Still, she thinks the physical and mental challenge of ballet was actually good training for studying narwhals. "You learn how to be miserable and suffer, and like, you just have to keep going for the sake of what you're doing," she says.

One night, a white mist suddenly covers everything. The hunters have to take in the nets since no one can see their buoys. As the fog lifts, but before the nets are back out, the narwhals appear, frolicking in front of the glacier, totally out of reach.

Another day, icebergs come dangerously close to the nets. The hunters have to move them to let the icebergs pass.

To pass the time, one day Laidre decides to decorate a plywood sign that's lying around. Under the name of the Greenland Institute of Natural Resources, which supports this project, there's the black outline of a narwhal. She picks up a paintbrush and starts filling it in with white paint. It looks like she's creating a tiny narwhal version of Moby Dick. She's read the book, of course, and jokes that sometimes she feels worse than Captain Ahab.

But even though catching a narwhal here might feel like pursuing something impossible and elusive, "I approach it with a very fatalistic attitude, a very realistic attitude with a good sense of humor," says Laidre. "Not expecting too much."

Then, two days before she has to leave, the narwhals come. She joins two hunters at the top of a hill and peers through binoculars. The backs of the narwhals move up and down through the water. A large group is near shore, sort of milling around. They don't seem to be in any hurry. Laidre runs down to the beach, pulls out her box of satellite transmitters, and struggles into a red survival suit. "I think it's really close," she says. "It's like the closest we've come in a really long time. After all these years, I don't usually put my suit on unless I really believe that there might be a chance."

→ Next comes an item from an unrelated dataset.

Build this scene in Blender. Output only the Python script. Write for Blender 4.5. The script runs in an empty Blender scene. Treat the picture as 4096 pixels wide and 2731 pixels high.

She's quiet and tense, watching the narwhals. They move toward the nets. Then they veer slightly and slip away.

That night in her tent, Laidre hardly sleeps, waking every hour to check the nets. When she does drift off, narwhals swim into her dreams. One dream narwhal beaches itself by her tent. In another dream, she finds a strangely tiny narwhal, like a salamander, lying at her feet. "Now I had too many narwhals," she laughs, "but for various reasons I still couldn't tag them! So they were really weird dreams, and then I woke up and I thought, I think it might be time to go home."

The nets are pulled out onto the rocky shore. Everything gets packed into a permanent tent for storage. The plywood sign with the painted narwhal is screwed over the front door to keep polar bears from busting in. And Laidre says she hopes to come back next year, to try again.